(609c) Computational Fluid Dynamics (CFD) Modeling of a Laser-Driven Aerosol Reactor

Fundamental understanding of the thermally driven nucleation and growth of silicon nanoparticles is of great importance in the microelectronics and nanotechnology industries. Computational modeling can enable us to understand the details of the particle formation process and to gain valuable insight into the various interconnected mechanisms by which particle size and morphology evolves, as well as to optimize reactor systems to produce particles of controlled size and morphology. The overall goal of the present work is to couple a chemical reaction mechanism for silicon particle nucleation and growth to an aerosol dynamics model to predict particle size and morphology. The temperature and flow fields in which this chemistry and aerosol dynamics occur are the focus of the CFD modeling of our aerosol synthesis reactor presented here. Thus, we present a detailed 3D model of a laser-driven (photothermal) reactor system used in our laboratory to produce nanoparticles of silicon and other materials. This model includes detailed descriptions of the fluid flow, heat and mass transfer, and chemical reactions leading to silane decomposition in the gas phase.

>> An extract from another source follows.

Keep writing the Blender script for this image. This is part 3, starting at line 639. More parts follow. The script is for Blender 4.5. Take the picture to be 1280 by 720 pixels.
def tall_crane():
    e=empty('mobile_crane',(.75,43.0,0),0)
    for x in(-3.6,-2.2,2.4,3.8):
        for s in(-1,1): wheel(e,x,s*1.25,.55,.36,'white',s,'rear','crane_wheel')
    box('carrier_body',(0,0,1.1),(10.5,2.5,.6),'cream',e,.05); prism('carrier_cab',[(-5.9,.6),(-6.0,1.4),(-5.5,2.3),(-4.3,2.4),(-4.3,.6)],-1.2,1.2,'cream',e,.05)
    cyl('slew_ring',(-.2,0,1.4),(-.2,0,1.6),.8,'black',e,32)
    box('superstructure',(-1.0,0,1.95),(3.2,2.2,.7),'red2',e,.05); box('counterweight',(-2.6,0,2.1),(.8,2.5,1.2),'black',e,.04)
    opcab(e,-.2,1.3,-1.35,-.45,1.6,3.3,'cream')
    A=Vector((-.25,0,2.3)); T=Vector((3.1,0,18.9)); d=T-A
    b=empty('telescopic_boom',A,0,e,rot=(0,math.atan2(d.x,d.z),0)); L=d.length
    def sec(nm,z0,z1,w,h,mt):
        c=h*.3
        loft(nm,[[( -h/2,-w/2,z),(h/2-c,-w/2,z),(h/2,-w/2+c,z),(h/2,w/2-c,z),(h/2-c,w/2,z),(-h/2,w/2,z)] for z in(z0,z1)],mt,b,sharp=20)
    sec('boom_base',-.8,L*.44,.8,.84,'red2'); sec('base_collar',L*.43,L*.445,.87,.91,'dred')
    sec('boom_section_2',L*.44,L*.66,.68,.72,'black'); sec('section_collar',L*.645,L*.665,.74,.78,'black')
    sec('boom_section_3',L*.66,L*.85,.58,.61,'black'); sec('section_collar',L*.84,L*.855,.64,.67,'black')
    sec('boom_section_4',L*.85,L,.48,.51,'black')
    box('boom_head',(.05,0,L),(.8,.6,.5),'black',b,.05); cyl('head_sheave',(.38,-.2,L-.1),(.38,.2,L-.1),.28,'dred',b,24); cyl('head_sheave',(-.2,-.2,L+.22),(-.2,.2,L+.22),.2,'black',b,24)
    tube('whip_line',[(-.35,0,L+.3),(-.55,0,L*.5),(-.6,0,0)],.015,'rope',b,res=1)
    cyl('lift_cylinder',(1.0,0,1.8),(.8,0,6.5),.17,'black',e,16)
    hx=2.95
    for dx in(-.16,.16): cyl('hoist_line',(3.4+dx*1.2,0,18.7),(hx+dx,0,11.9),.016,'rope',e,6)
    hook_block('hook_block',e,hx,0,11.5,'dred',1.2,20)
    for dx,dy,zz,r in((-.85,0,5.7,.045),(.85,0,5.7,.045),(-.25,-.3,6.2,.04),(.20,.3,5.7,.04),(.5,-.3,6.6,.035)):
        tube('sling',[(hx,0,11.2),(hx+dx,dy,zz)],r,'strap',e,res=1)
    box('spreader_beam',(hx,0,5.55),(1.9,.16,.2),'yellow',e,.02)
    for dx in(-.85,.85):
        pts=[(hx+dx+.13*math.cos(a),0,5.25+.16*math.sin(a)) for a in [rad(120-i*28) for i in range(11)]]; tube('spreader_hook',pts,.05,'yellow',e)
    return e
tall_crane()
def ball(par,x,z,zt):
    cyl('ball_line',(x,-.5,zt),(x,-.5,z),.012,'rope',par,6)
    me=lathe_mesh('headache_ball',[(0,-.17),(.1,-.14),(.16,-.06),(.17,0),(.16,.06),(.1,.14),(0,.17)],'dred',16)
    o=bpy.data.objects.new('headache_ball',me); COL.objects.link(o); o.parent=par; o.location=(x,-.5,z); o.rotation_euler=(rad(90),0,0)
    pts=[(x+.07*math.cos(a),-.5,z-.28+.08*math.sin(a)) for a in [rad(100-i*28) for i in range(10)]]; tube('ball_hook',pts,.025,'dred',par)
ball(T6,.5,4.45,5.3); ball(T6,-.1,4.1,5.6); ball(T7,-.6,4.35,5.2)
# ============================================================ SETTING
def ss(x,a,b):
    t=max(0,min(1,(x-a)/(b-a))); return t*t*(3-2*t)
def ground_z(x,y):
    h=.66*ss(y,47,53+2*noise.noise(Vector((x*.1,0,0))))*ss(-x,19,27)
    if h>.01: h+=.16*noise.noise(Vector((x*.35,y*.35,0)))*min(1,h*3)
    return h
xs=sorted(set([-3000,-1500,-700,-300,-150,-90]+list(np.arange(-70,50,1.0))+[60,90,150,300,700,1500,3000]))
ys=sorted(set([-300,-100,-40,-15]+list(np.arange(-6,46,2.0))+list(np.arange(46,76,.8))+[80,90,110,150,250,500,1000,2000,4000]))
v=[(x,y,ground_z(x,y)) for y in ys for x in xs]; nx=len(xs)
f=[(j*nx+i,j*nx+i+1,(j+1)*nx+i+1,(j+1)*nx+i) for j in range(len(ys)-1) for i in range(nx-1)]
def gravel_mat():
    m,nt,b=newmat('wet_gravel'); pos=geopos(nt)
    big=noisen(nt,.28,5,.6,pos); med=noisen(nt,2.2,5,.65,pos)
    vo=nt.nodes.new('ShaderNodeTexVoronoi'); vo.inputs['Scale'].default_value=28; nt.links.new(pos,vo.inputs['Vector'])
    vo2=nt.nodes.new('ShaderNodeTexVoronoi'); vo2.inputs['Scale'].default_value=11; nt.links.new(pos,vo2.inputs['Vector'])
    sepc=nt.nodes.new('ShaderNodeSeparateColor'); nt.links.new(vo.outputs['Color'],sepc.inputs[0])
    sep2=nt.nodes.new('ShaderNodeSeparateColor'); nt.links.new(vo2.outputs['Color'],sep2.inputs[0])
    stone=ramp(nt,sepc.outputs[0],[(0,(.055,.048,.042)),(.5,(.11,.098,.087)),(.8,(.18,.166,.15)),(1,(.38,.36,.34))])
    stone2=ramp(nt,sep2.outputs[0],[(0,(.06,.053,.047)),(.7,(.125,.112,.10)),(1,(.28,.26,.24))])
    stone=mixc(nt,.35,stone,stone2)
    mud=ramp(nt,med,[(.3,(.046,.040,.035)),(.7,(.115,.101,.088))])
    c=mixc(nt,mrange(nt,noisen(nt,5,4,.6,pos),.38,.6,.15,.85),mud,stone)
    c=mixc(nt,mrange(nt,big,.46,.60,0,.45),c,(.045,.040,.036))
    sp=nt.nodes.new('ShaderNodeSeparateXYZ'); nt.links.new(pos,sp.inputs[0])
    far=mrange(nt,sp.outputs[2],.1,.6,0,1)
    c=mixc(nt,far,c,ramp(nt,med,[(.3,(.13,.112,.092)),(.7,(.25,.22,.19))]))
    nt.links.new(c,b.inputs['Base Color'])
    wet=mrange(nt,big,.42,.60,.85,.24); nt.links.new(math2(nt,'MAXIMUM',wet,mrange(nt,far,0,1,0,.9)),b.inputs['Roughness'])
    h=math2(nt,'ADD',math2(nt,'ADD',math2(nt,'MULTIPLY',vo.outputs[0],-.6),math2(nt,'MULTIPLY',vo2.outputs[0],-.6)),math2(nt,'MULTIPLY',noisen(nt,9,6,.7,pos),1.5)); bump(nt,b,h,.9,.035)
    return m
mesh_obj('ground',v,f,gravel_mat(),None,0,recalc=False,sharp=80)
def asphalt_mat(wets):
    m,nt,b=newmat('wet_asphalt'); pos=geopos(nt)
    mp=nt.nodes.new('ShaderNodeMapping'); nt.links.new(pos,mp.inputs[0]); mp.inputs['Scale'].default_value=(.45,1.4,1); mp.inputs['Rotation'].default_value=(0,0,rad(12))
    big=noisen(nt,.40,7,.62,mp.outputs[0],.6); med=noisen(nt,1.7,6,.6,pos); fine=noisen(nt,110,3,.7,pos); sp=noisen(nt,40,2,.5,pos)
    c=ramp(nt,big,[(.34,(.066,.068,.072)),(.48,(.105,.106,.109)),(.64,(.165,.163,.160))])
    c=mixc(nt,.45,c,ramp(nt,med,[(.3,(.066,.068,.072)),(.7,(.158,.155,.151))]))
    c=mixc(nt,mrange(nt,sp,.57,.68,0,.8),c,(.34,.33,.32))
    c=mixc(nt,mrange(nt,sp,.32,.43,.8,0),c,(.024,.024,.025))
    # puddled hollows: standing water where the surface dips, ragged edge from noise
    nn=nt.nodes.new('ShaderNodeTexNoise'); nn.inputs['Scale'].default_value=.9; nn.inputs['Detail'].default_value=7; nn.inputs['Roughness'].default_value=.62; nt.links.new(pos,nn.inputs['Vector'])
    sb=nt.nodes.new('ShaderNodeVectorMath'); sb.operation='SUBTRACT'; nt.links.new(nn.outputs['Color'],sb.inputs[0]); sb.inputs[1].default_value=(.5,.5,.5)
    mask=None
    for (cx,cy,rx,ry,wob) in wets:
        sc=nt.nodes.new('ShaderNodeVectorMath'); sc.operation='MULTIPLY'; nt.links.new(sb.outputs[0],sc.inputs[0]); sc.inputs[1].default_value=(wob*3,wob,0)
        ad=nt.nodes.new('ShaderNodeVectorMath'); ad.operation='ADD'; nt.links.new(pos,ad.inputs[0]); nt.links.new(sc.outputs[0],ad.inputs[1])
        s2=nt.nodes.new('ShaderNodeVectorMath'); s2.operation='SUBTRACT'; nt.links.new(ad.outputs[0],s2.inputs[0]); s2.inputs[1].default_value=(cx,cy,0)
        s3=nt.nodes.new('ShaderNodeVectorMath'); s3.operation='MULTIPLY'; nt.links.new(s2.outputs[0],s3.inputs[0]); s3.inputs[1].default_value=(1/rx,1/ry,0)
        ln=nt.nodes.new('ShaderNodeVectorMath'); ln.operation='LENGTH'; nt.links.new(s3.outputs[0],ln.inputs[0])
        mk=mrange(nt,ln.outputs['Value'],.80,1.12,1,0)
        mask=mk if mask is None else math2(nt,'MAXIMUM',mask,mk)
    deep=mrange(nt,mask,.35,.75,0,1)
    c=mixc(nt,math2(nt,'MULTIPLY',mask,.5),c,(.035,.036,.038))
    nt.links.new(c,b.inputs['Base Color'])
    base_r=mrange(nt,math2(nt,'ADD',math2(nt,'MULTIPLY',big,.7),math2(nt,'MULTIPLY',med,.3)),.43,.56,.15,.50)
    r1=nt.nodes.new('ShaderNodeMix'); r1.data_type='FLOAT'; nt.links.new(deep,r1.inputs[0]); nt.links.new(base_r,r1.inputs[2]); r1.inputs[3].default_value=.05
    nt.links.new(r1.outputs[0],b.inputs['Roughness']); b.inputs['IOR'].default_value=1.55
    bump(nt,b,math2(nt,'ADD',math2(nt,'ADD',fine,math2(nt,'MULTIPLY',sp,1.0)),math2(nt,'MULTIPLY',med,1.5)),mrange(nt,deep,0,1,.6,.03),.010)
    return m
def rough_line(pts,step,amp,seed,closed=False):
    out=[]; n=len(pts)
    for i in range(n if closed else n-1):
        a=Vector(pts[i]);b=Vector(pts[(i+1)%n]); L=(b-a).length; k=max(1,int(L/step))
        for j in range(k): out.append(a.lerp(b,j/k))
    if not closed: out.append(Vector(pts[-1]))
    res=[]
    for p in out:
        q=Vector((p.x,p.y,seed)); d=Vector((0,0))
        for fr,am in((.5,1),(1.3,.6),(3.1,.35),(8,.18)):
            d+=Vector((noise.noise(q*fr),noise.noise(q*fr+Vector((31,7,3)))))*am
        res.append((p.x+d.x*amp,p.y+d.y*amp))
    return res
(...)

A three-dimensional CFD model was developed using MPSalsa, a finite element reacting flow code developed by Sandia National Laboratories. Preliminary results show that the reaction zone is centered in the middle of the reactor, as observed in our experiments. The overall characteristics of the photothermal reactor system were captured. Velocity contours show no major re-circulations in the reactor system under conditions investigated. These simulations show that there is significant radial diffusion of silane outward from the inlet nozzle, limiting the conversion of the silane to silicon particles. Preliminary results are encouraging and work is underway to obtain more realistic and accurate three-dimensional simulations of the reactor and to use temperature, velocity, and silane concentration profiles from these as the basis for coupled aerosol dynamics and detailed chemical kinetics simulations that cannot be carried out in simulations using the detailed 3-dimensional geometry of the reactor system.